WASHINGTON -- The Bush administration will ask Russia about a report that Moscow had turned over information on US troop movements and other military plans to Saddam Hussein during the US-led invasion of Iraq, Secretary of State Condoleezza Rice said yesterday.

''Any implication that there were those from a foreign government who may have been passing information to the Iraqis prior to the invasion would be, of course, very worrying," Rice said on CNN's ''Late Edition."

''I would think the Russians would want to take that very seriously as well," she said.

Senator Edward M. Kennedy, Democrat of Massachusetts, said that if the report is found to be true, the administration should reassess its relationship with Russia and should reconsider President Bush's participation in a summit meeting of the world's economic powers in July in St. Petersburg, Russia.

Rice declined to speculate on whether Russia's actions, as detailed in a Pentagon report based on captured Iraqi documents, resulted in casualties among US troops or what President Vladimir V. Putin might have known about possible Russian involvement.

''We will certainly raise it with the Russian government. We want to take a real hard look at the documents and then raise it with the Russian government," Rice said on NBC's ''Meet the Press."

The Russian Foreign Intelligence Service has dismissed the allegation that Moscow provided information to Hussein.

''I think we need an entirely new assessment of our relationships with Russia, should this be true," Kennedy said on CBS's ''Face the Nation."

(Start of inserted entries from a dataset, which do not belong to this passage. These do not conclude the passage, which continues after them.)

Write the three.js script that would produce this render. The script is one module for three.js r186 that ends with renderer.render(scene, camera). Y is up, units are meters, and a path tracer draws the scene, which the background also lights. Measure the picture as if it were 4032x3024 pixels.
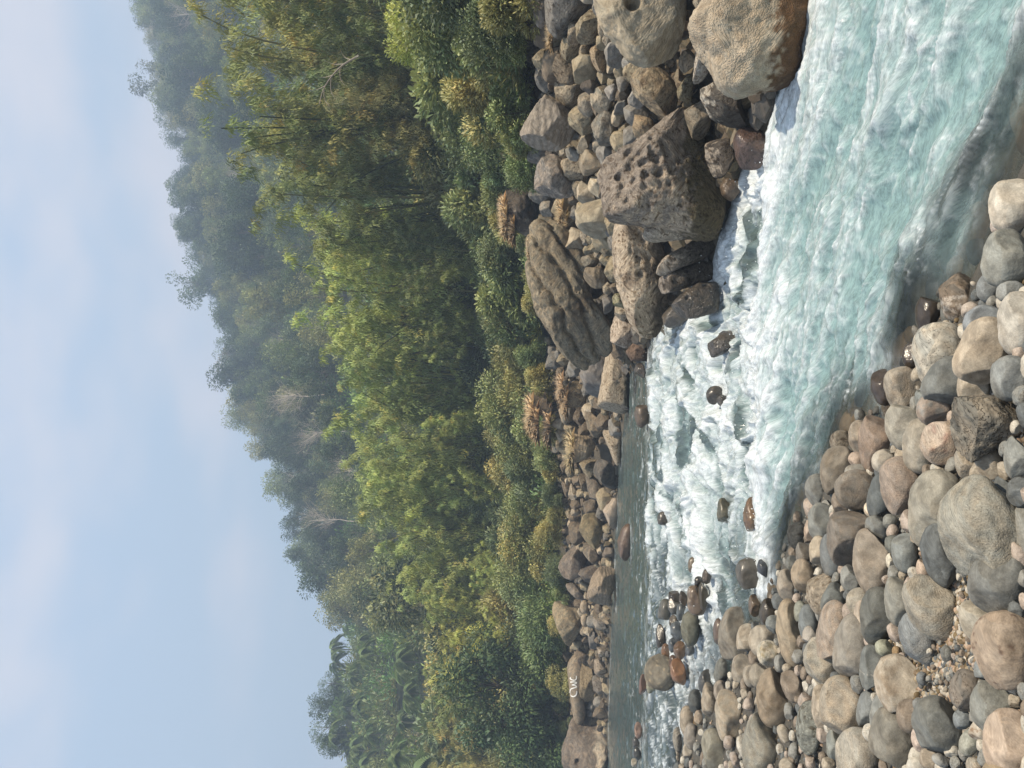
import * as THREE from 'three';
import { mergeVertices, mergeGeometries } from 'three/addons/utils/BufferGeometryUtils.js';
import { createNoise3D, createNoise2D } from 'simplex-noise';

// ---------------------------------------------------------------- camera (the photograph lies on its side: its left edge is up)
const scene = new THREE.Scene();
const F = 3029, EYE = new THREE.Vector3(0, 2.4, 0), PITCH = Math.atan((2242 - 2016) / F);
const fw = new THREE.Vector3(0, Math.sin(PITCH), -Math.cos(PITCH)), up = new THREE.Vector3(0, Math.cos(PITCH), Math.sin(PITCH)), rt = new THREE.Vector3(1, 0, 0);
const camera = new THREE.PerspectiveCamera(2 * Math.atan(1512 / F) * 180 / Math.PI, 4 / 3, 0.1, 3000);
camera.position.copy(EYE);
camera.quaternion.setFromRotationMatrix(new THREE.Matrix4().makeBasis(up.clone().negate(), rt, fw.clone().negate()));
const renderer = new THREE.WebGLRenderer({ antialias: true });
renderer.toneMapping = THREE.LinearToneMapping;
renderer.toneMappingExposure = 1.42;
renderer.shadowMap.enabled = true;

// ---------------------------------------------------------------- seeded random numbers and noise
function rng(seed) { let s = seed >>> 0; return () => { s = (s + 0x6d2b79f5) | 0; let t = Math.imul(s ^ (s >>> 15), 1 | s); t = (t + Math.imul(t ^ (t >>> 7), 61 | t)) ^ t; return ((t ^ (t >>> 14)) >>> 0) / 4294967296; }; }
const R0 = rng(7), N3 = createNoise3D(rng(11)), N2 = createNoise2D(rng(12));
const clamp = (x, a = 0, b = 1) => Math.min(b, Math.max(a, x)), lerp = (a, b, t) => a + (b - a) * t;
const smooth = (a, b, x) => { const t = clamp((x - a) / (b - a)); return t * t * (3 - 2 * t); };
const fbm3 = (x, y, z, o = 4) => { let s = 0, a = 0.5, f = 1; for (let i = 0; i < o; i++) { s += a * N3(x * f, y * f, z * f); a *= 0.5; f *= 2.03; } return s; };
const fbm2 = (x, y, o = 4) => { let s = 0, a = 0.5, f = 1; for (let i = 0; i < o; i++) { s += a * N2(x * f, y * f); a *= 0.5; f *= 2.03; } return s; };
const table = (x, pts, k = 1) => { if (x <= pts[0][0]) return pts[0][k]; for (let i = 1; i < pts.length; i++) if (x <= pts[i][0]) return lerp(pts[i - 1][k], pts[i][k], (x - pts[i - 1][0]) / (pts[i][0] - pts[i - 1][0])); return pts[pts.length - 1][k]; };

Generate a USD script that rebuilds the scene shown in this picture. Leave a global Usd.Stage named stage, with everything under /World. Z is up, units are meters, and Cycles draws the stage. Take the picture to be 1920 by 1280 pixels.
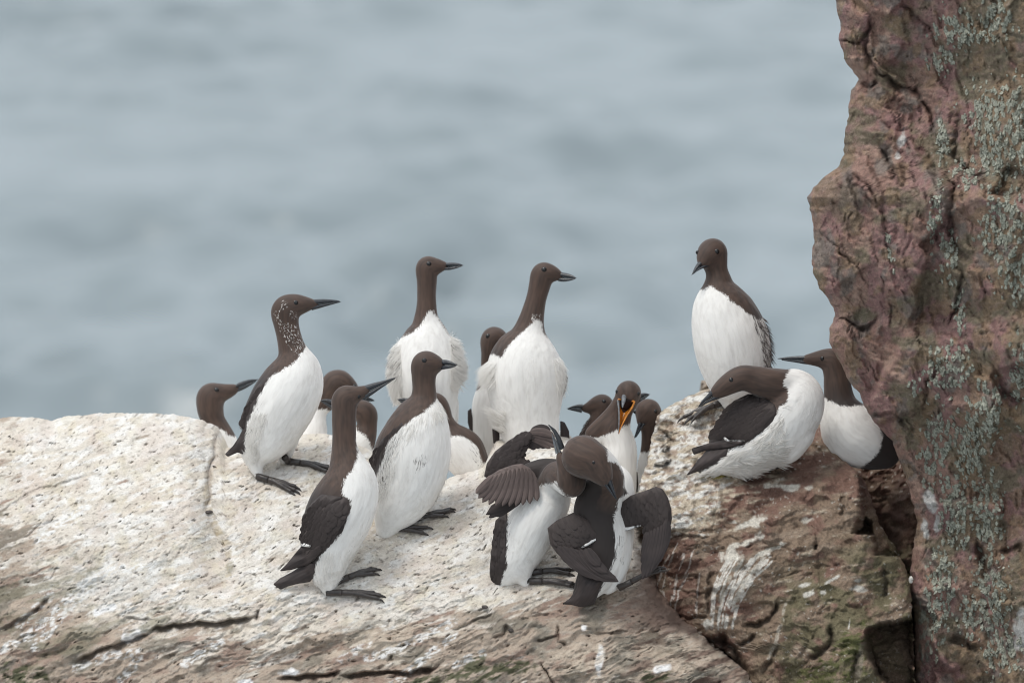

He questioned whether Bush should attend the Group of Eight meeting in the summer

Senator Carl Levin of Michigan, the top Democrat on the Senate Armed Services Committee, said ''anything is possible in the area of intelligence." He said that if the report proved to be true, ''it would be obviously plenty discouraging . . . and that the United States should find ways to let the Russians know ''that kind of conduct is not going to be acceptable to us."

A Pentagon report, released last week, said two captured Iraqi documents indicated Russia had received information from sources ''inside the American Central Command" in Qatar. Russia passed battlefield intelligence to Hussein through the former Russian ambassador in Baghdad, Vladimir Titorenko, the Pentagon report said.